Questions are verifiable vectors in artistic and cultural practices. We consolidate our agency around an important question. We assert what we call an “autonomous” position when urgent questions assault our standing. Questions value the complexity of language and the complicatedness of speech. In a question, signs can be rearranged and replaced to elicit answers or responses. There is an order of words and urgencies in an interrogation. The question mark can strategically position a speaker’s fundamentalism and essentialism, while convincing the audience of openness. This cloaking attracts us to questions. Questions appear in public with clothes. We sit through the show because we like watching the striptease.

Don’t ask questions if you don’t want to engage in a power play with the speaker. I know where you’re coming from, but… Please state your name and your (institutional) affiliation. Questions are a rehearsal for infrastructure. Risking a question can bring with it accusations of cynicism, divisiveness, arrogance. Questions make you vulnerable to specific alignments. The efficacy of questions doesn’t thrive in polarizing stances. These are weak points. To feel secure is important for questions. To dispatch a question indicates that a movement is really moving forward.

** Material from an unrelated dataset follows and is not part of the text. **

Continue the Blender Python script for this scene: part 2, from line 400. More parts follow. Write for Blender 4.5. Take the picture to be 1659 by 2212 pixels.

Questioning is turning into a regime. Cultural managers and self-managing workers have turned questions into the raw material of present-day production. Instructional: I understand your question, but… Can you rephrase your question? Does that answer your question? We want the audience to ask questions. Questions-as-criticism erode aimlessly in pedagogical markets. Flaccid criticality. Provocations: the rigor of privilege. Questions-as-criticism justifies questions-as-frontier. They are new territories of problematizing where previous tensions were integrated in misunderstanding. Flattened, business as usual. Interesting questions now share their currency with critique, doubling their primacy as subjects worthy of archiving, further study. The gold rush to the pedagogical turn in arts and culture defines a new form of ownership: that of questions. They are organized and managed within arts and culture, the hospice of questions. They trace the architecture of both benign and malignant networks. We are growing. This is not the right time to ask such questions. Truth-telling is not a function of questions anymore. Truth-telling belongs somewhere, not in our questions. Truth-telling used to be a province of the arts. Questions asked by and from the arts used to be incisive tools. With a dose of romanticism and nostalgia, we remember that questions used to facilitate collaboration and dialogue. (Maybe it’s not true).

Asking questions, now, is a ministerial duty. This is not the right forum. Questions have been exhorted to constitute an elevated platform. Do something with your question. Residencies and workshops have reinforced the fantasy that questions are essentially a public commons. As pedagogical markets assume immunity, the affirmative solidarity of questions-as-criticism minimizes risk, vulnerability. Questions must promote concrete relationships and establish new platforms. We innovate questions because we want them to be sufficient, to already carry the answers, to charge us with histories, to map out our readings, to connect us to a future. We fail to apprehend the patterns of exchange, the politics of patronage that asking questions and performing criticality can often bring. We must imagine questions with question marks and answers.